'''

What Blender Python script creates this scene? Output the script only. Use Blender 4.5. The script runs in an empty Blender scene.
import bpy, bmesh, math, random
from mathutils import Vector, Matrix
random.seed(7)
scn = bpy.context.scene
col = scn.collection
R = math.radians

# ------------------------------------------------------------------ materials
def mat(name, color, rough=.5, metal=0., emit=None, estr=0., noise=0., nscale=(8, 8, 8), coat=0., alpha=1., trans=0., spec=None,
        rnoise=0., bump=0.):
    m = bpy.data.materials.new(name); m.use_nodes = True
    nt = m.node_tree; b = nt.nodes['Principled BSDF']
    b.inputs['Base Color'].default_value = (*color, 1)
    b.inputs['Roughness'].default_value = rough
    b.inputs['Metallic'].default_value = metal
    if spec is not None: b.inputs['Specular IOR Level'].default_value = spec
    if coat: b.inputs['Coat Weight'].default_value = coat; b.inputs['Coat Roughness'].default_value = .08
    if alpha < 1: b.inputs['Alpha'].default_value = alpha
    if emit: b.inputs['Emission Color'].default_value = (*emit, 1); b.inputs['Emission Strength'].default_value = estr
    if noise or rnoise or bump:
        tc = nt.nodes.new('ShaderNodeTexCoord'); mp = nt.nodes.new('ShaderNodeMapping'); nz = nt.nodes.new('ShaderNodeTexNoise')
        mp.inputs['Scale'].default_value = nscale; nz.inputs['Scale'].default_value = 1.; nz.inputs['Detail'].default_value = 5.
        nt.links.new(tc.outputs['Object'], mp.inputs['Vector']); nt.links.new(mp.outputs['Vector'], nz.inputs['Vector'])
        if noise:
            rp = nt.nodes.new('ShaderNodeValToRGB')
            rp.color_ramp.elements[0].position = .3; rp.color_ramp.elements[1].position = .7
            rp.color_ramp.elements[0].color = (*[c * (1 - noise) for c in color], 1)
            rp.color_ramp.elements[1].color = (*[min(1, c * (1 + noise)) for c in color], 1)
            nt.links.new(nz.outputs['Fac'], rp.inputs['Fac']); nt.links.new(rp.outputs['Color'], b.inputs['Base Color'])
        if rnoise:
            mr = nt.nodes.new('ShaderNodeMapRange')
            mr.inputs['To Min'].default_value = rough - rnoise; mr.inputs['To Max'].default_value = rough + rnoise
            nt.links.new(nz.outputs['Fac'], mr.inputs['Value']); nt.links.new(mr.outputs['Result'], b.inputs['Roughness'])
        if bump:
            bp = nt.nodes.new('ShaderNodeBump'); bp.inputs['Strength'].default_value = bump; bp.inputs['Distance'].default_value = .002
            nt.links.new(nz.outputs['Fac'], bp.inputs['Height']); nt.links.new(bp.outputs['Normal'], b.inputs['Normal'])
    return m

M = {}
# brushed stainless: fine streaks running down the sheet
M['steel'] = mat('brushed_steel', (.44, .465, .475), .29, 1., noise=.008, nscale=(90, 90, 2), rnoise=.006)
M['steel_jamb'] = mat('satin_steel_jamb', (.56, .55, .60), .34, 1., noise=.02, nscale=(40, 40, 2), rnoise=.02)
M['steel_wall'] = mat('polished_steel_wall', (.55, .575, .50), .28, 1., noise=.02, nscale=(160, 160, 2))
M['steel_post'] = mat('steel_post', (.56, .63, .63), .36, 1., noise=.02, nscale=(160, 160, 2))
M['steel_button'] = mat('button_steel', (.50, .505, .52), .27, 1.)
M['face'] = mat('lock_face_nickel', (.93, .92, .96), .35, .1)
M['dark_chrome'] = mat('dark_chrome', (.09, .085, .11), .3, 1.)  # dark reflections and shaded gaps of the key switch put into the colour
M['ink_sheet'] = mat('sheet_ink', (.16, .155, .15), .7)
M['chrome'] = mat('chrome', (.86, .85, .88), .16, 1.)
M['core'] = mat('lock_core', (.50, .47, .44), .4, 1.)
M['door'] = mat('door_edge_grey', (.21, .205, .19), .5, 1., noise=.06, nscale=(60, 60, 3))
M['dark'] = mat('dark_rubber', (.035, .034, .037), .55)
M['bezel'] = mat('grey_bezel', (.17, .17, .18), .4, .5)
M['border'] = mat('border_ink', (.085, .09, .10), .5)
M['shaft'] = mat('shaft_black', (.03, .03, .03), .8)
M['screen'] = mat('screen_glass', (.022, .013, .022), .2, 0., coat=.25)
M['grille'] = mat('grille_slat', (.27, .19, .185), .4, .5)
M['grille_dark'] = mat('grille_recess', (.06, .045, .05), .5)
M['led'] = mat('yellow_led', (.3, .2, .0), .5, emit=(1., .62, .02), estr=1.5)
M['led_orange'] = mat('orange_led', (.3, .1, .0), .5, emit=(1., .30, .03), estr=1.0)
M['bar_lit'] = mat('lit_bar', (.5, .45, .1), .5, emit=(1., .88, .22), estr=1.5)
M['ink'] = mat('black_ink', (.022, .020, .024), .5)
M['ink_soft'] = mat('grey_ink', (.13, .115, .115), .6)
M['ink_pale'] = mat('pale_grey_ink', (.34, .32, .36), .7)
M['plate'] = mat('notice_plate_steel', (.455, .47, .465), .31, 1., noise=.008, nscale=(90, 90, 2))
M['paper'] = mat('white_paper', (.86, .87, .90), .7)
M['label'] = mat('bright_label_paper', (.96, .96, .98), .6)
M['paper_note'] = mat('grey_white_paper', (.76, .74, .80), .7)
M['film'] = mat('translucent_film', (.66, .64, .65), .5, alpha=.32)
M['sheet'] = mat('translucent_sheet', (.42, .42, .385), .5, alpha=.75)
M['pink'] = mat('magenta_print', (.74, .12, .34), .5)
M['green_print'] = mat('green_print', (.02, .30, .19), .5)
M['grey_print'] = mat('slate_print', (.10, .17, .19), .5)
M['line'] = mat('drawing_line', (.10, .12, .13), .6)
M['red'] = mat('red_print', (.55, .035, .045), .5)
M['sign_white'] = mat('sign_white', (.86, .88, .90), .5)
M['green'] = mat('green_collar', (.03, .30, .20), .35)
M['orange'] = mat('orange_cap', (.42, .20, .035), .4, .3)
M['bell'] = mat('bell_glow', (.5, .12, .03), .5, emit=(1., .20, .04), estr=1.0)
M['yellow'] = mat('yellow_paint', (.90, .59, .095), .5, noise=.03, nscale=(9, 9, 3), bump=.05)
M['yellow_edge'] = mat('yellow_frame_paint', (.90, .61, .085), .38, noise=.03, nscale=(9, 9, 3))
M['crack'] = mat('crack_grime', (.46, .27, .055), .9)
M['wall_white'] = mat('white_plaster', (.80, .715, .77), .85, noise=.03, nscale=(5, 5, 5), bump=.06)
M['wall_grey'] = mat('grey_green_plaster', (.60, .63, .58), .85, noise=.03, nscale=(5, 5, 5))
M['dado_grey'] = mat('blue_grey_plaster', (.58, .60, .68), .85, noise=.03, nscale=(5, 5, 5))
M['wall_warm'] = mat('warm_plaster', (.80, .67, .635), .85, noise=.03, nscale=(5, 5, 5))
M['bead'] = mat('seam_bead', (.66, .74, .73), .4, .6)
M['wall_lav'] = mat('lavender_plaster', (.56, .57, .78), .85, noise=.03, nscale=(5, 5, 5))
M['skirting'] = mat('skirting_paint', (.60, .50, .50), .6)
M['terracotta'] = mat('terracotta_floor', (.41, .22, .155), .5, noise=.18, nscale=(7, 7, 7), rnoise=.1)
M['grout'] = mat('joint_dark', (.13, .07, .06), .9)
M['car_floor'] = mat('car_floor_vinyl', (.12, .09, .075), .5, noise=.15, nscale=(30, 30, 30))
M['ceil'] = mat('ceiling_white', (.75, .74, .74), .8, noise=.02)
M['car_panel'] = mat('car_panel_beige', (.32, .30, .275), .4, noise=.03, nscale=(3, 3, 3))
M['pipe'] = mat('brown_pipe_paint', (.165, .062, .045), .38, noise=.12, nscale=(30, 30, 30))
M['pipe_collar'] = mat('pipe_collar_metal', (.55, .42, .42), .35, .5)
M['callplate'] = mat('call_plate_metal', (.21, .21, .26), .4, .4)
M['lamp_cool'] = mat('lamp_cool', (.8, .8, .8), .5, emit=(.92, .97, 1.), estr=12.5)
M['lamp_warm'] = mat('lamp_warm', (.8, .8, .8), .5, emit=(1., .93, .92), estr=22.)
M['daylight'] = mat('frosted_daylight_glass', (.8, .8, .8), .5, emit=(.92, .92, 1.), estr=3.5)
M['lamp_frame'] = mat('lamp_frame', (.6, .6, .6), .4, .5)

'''

- Direction -
Print only the lines from the top of the data above down to the line holding "R = math.radians", inclusive.

- The solution -
What Blender Python script creates this scene? Output the script only. Use Blender 4.5. The script runs in an empty Blender scene.
import bpy, bmesh, math, random
from mathutils import Vector, Matrix
random.seed(7)
scn = bpy.context.scene
col = scn.collection
R = math.radians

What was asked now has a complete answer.